Snorkel the Great Barrier Reef: Check.

 

Renowned around the world, and touted by some of my fellow backpackers in Cairns as the best day of their lives, the Great Barrier Reef has a big reputation to live up to. So I did my part and tried to pick the best day possible, weather-wise. I checked online forecasts and wind levels, took advice from travel agents, and settled on Saturday.

As Murphy’s Law would have it, I woke up on Saturday morning to overcast skies and a steady drizzle of rain. Figures.

But, as the boat glided out of the harbour and into the sea, we ditched the clouds and sailed into the sun. The sea was wild though; strong winds and huge waves rocked the ship. We crashed and rolled through the ocean like a roller coaster.

Half of the people staggered out on to the sun deck to put their faces into the wind, like dogs out of the car window. The other half were violently seasick. The skipper – the epitome of Australia – leaned back in his captain’s chair and steered with one bare foot.

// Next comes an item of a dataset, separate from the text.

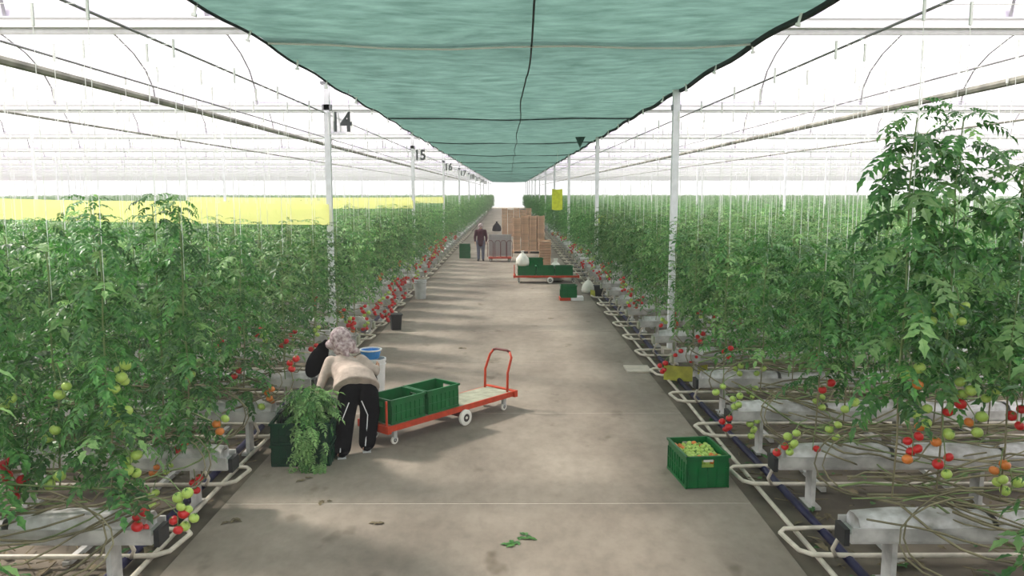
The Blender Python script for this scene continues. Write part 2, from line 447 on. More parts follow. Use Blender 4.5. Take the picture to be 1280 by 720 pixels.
# ------------------------------------------------------------------ leaves
def leaflet(mb, base, d, n, L, W, mi=0, teeth=True):
    """pointed, toothed, folded leaflet; base point, direction d, normal n."""
    d = d.normalized(); s = d.cross(n).normalized(); up = s.cross(d).normalized()
    def q(t, w_, h): return base + d * (L * t) + s * (W * w_) + up * (h * L)
    if teeth:
        vs = [q(0, 0, 0), q(.22, .42, .07), q(.33, .30, .05), q(.52, .50, .05), q(.66, .26, .0), q(1, 0, -.16), q(.66, -.26, .0), q(.52, -.5, .05), q(.33, -.30, .05), q(.22, -.42, .07), q(.5, 0, .0)]
        fs = [(0, 1, 2, 10), (10, 2, 3, 4), (10, 4, 5), (10, 5, 6), (6, 7, 8, 10), (8, 9, 0, 10)]
    else:
        vs = [q(0, 0, 0), q(.4, .45, .06), q(1, 0, -.14), q(.4, -.45, .06)]
        fs = [(0, 1, 2), (0, 2, 3)]
    mb.add(vs, fs, mi)
def leaf(mb, base, az, L, droop, el, rnd, pairs=3, hi=True, mi=0):
    """compound tomato leaf: arching midrib, paired leaflets, one terminal."""
    pts = []; p = Vector(base); e = el; n = 5 if hi else 3; st = L / n
    for i in range(n + 1):
        pts.append(p.copy()); d = Vector((math.cos(az) * math.cos(e), math.sin(az) * math.cos(e), math.sin(e)))
        p = p + d * st; e -= droop / n
    if hi: mb.tube(pts, [0.0045 * (1 - 0.12 * i) for i in range(n + 1)], 3, 1, cap=False)
    side = Vector((-math.sin(az), math.cos(az), 0))
    def at(t):
        f = t * n; i = min(int(f), n - 1); return pts[i].lerp(pts[i + 1], f - i), (pts[i + 1] - pts[i]).normalized()
    for k in range(pairs):
        t = 0.30 + 0.58 * k / max(1, pairs - 1); b, d = at(t); nn = side.cross(d) * -1
        nn = d.cross(side) * -1
        if nn.z < 0: nn = -nn
        for s in (-1, 1):
            dd = d * rnd.uniform(.35, .7) + side * s + Vector((0, 0, rnd.uniform(-.7, .1)))
            ll = L * rnd.uniform(.20, .31) * (1.0 - 0.25 * abs(t - .6))
            leaflet(mb, b, dd, nn + Vector((rnd.uniform(-.3, .3), rnd.uniform(-.3, .3), 0)), ll, ll * rnd.uniform(.38, .56), mi, hi)
    b, d = at(1.0); nn = d.cross(side)
    if nn.z < 0: nn = -nn
    leaflet(mb, b, d, nn, L * .30, L * .15, mi, hi)
lr = random.Random(11)
LEAVES = []
for i in range(6):
    mb = MB(); leaf(mb, (0, 0, 0), 0, lr.uniform(.95, 1.05), lr.uniform(.9, 1.9), lr.uniform(.1, .6), lr, 6, True)
    LEAVES.append(mb.mesh('leaf', [M['leaf'] if i != 4 else M['leafp'], M['stem']]))

def foliage_mesh(seed, z0, z1, n, L, hi, spread=0.0):
    """all the leaves of one plant that stands too far off to show them singly."""
    rnd = random.Random(seed); mb = MB(); az = rnd.uniform(0, 6)
    for i in range(n):
        t = (i + rnd.random()) / n; z = z0 + (z1 - z0) * t; az += 2.4 + rnd.uniform(-.3, .3)
        k = (1.0 - 0.55 * max(0, (t - .82) / .18))
        ll = L * rnd.uniform(.75, 1.15) * k
        leaf(mb, (rnd.uniform(-spread, spread), rnd.uniform(-spread, spread), z), az, ll, rnd.uniform(.8, 1.8), rnd.uniform(-.1, .8), rnd, 4 if hi else 3, hi, 2 if rnd.random() < .26 else 0)
    mb.tube([(0.01 * math.sin(z * 7), 0.01 * math.cos(z * 5), z) for z in [z0 - .6 + (z1 - z0 + .5) * q / 5 for q in range(6)]], 0.009, 3, 1, False)
    return mb.mesh('foliage', [M['leaf'], M['stem'], M['leafp']])
FOL = [foliage_mesh(20 + i, 0.85, 2.52, 70, 0.37, True) for i in range(4)]
FOLM = [foliage_mesh(40 + i, 0.70, 2.50, 56, 0.40, False) for i in range(3)]

# string with its bobbin, from the crop wire down to the plant
def string_mesh(z0, z1):
    mb = MB(); mb.tube([(0, 0, z0), (0, 0, z1)], 0.0035, 3, cap=False); mb.box((0, 0, z1 - .06), (0.018, 0.018, 0.16)); return mb.mesh('support_string', M['twine'])
STR = string_mesh(2.2, 4.32)

# tomatoes
def tomato_mesh(m):
    mb = MB(); prof = []
    k = 7
    for i in range(k + 1):
        a = PI * i / k; prof.append((max(1e-4, math.sin(a) * 1.0), -math.cos(a) * 0.86 - (0.10 if i == k else 0)))
    mb.lathe(prof, 10)
    for j in range(5):
        a = 2 * PI * j / 5; d = Vector((math.cos(a), math.sin(a), -.12)); s = Vector((-math.sin(a), math.cos(a), 0))
        b = Vector((0, 0, .84)); mb.add([b + s * .12, b - s * .12, b + d * .62 + Vector((0, 0, .06))], [(0, 1, 2)], 1)
    mb.tube([(0, 0, .74), (0.05, 0, 1.15)], 0.06, 4, 1)
    return mb.mesh('tomato', [m, M['calyx']], True)
TOM = {'g': tomato_mesh(M['tg']), 'r': tomato_mesh(M['tr']), 'o': tomato_mesh(M['to'])}
CN = {'g': 'green tomato', 'r': 'red tomato', 'o': 'orange half-ripe tomato'}
def add_truss(plant, wp, cols, rnd, rad=0.040):
    """a hanging fruit truss (part) with its tomatoes (sub-parts) near world point wp."""
    loc = Vector(wp) - plant.location
    mb = MB(); n = len(cols)
    h = 0.05 * n * .5 + .05
    sx = 0.0 - loc.x * .0
    top = Vector((-loc.x * .6 * 1, -loc.y * .6, .10 + h * .5)); top = Vector((max(-.18, min(.18, top.x)), max(-.18, min(.18, top.y)), top.z))
    mb.tube([top, top * .5 + Vector((0, 0, h * .4)), Vector((0, 0, h * .3)), Vector((0, 0, -h * .5))], [.006, .005, .004, .003], 4)
    t = mb.build('fruit_truss', M['stem'], plant, loc)
    for i, c in enumerate(cols):
        f = (i + .5) / n; a = i * 2.5 + rnd.uniform(-.4, .4); r = rad * rnd.uniform(.85, 1.12)
        q = Vector((math.cos(a) * r * 1.0, math.sin(a) * r * 1.0, h * .5 - f * (h + .04)))
        o = link('tomato', TOM[c], t, q, (rnd.uniform(-.7, .7), rnd.uniform(-.7, .7), a), r)
        if len(set(cols)) > 1: o['label'] = CN[c]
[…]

Snorkelling was everything it’s meant to be; only the sound of your own breathing and a strange underwater Alice in Wonderland. The girl I was snorkel-buddies with pointed out a sea turtle, and we followed her as she dug around in the coral for food. She eventually came up for air, right in between us, as if we weren’t there at all. Pixar personified these turtles perfectly in “Finding Nemo”: they are the picture of easy going, unaffected cool.

Lying on the sun deck afterwards, goose pimpled and shivering, drunk with excitement, I struck up a conversation with one of the crew members. “Must be a pretty sweet job, working here?” I asked. She replied, in an affable Aussie accent, “Oh sure, it’s great. Except for all the vomiting. There is a lot of vomiting.”